Gutierrez, like hundreds of thousands of Cuban-Americans, has not lost hope of receiving an indemnity for “damages and harm” caused by the expropriation of property his family had owned in Cuba, including “two sugar mills, 15 cattle ranches and several sugar cane camps.”

Orlando Gutierrez-Boronat, the head of the Assembly of the Resistance, a coalition of exile groups, told EFE that Trump’s measures are “a step in the right direction,” but “much remains to be done.”

On March 4, the Department of State opened the door for US citizens and Cuban-Americans to sue - starting on March 19 - any of 200 Cuban government entities, which appear on a “black list” of entities that now manage confiscated properties.

The initiative, however, does not legally affect their foreign partners.

Omar Lopez Montenegro, the director of human rights for the Cuban American National Foundation, says that it’s a measure that “is to a certain extent impractical” because the majority of the Cuban companies “don’t have assets in the US” which can be seized to cover the costs of the lawsuits.

Thus, the exile community agrees that the US should fully implement Title III of the Helms-Burton Law, which since its creation in 1996 has been suspended every six months by the governments of Bill Clinton, George W. Bush and Barack Obama.

Trump did the same thing for his first two years in office, but in January he suspended it for only 45 days and then for only 30 days, a term that now expires on April 17.

On that day, Gutierrez said, he expects the government to issue an official “positive” announcement that “foreign partners” of Cuban firms can be sued.

A Department of Justice committee has “certified” 5,913 cases brought by US citizens and firms - including Texaco, Coca Cola and Palmolive - who will be able to resort to Title III, if it is activated, to file lawsuits for a total of $1.9 billion.
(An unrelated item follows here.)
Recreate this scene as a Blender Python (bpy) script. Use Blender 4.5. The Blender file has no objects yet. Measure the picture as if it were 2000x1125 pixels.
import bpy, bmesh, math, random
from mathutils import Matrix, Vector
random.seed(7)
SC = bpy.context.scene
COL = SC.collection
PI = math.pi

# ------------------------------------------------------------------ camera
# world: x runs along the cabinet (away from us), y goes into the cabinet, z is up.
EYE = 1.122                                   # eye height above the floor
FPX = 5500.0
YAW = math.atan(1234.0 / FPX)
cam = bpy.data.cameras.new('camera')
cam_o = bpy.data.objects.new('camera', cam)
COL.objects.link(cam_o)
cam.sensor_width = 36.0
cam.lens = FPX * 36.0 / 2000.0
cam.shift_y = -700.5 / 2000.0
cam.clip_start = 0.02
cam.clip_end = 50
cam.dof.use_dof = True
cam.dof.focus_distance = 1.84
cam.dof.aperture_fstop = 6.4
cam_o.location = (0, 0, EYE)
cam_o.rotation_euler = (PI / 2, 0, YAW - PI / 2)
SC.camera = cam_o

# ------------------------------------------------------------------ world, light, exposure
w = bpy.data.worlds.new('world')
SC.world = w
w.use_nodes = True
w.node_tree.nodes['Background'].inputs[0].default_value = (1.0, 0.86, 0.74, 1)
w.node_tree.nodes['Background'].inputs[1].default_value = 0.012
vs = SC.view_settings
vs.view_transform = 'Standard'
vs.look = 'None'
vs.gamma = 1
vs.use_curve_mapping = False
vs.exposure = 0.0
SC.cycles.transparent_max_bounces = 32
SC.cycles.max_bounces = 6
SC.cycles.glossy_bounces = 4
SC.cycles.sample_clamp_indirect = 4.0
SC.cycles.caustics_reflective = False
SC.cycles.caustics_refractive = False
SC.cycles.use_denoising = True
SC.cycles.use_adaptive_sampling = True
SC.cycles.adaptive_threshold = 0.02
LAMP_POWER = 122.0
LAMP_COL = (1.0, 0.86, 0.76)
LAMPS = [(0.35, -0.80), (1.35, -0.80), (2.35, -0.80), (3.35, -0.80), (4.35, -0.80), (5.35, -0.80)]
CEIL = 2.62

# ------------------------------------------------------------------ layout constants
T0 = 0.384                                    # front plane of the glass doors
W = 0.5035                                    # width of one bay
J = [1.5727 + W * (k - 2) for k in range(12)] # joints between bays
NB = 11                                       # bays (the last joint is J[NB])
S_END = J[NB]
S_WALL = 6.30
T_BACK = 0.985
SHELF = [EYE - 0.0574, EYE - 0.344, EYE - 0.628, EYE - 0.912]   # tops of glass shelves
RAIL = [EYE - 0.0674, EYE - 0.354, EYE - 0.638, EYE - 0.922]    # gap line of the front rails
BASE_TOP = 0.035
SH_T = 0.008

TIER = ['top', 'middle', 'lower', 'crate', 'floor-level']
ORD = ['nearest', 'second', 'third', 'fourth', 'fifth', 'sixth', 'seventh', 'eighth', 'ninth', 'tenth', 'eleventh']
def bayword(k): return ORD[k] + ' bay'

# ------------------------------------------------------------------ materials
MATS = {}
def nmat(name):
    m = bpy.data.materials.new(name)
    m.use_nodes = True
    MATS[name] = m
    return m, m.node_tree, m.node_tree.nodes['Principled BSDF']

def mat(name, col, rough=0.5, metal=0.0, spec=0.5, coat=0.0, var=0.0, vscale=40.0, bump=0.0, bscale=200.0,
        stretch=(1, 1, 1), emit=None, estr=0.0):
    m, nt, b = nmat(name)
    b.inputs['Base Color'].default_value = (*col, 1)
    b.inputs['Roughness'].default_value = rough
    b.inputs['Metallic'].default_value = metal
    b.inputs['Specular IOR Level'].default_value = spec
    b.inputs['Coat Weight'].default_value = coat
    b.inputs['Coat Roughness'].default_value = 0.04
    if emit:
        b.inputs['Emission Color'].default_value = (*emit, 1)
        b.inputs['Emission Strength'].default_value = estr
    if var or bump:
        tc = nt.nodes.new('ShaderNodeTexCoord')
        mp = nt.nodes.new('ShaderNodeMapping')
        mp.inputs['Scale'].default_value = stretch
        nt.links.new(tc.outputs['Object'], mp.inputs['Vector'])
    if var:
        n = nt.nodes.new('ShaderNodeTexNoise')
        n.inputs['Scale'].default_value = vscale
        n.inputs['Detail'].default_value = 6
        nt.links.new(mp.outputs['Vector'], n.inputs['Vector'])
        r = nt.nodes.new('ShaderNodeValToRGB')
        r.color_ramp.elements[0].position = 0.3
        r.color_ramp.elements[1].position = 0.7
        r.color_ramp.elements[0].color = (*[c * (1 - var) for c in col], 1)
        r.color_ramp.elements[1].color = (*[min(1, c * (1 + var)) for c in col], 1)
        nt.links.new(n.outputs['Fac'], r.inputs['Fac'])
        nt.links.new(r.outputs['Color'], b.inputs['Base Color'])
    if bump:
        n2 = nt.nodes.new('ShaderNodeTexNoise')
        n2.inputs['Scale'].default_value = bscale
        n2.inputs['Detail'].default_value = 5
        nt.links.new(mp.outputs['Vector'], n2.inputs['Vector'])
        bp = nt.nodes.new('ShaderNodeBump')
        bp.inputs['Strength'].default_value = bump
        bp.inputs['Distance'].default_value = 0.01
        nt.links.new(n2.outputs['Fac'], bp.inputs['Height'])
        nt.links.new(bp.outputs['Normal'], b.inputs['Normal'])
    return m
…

That group - Gutierrez said - has investigated the issue for 30 years and probed into some 200,000 to 300,000 complaints by Cuban-American citizens claiming that property and companies they owned - such as the Bacardi liquor company, the lands of Havana’s Jose Marti International Airport, sugar plantations, insurance companies and many others - were confiscated without compensation by the Castro regime.

The Assembly of the Resistance says that these are “properties stolen from their legitimate owners by the (Cuban) regime,” which is now using those resources to increase the repression of the Cuban people and extend its “occupation” to Venezuela.

The coalition and Brigade 2506 on Monday will issue a public message to Trump asking that Title III be implemented and that Title IV of the same law be used with greater frequency to “deny visas to those international businessmen who are participating in illegal investments in Cuba with confiscated propeties.”

Gutierrez said that implementing the measures will not kick any Cubans out of their current homes, but he admitted that it will create problems for third countries, adding that the “US-European trade relationship is much more important” and should not be affected “by unscrupulous Spanish companies that may be in Cuba.”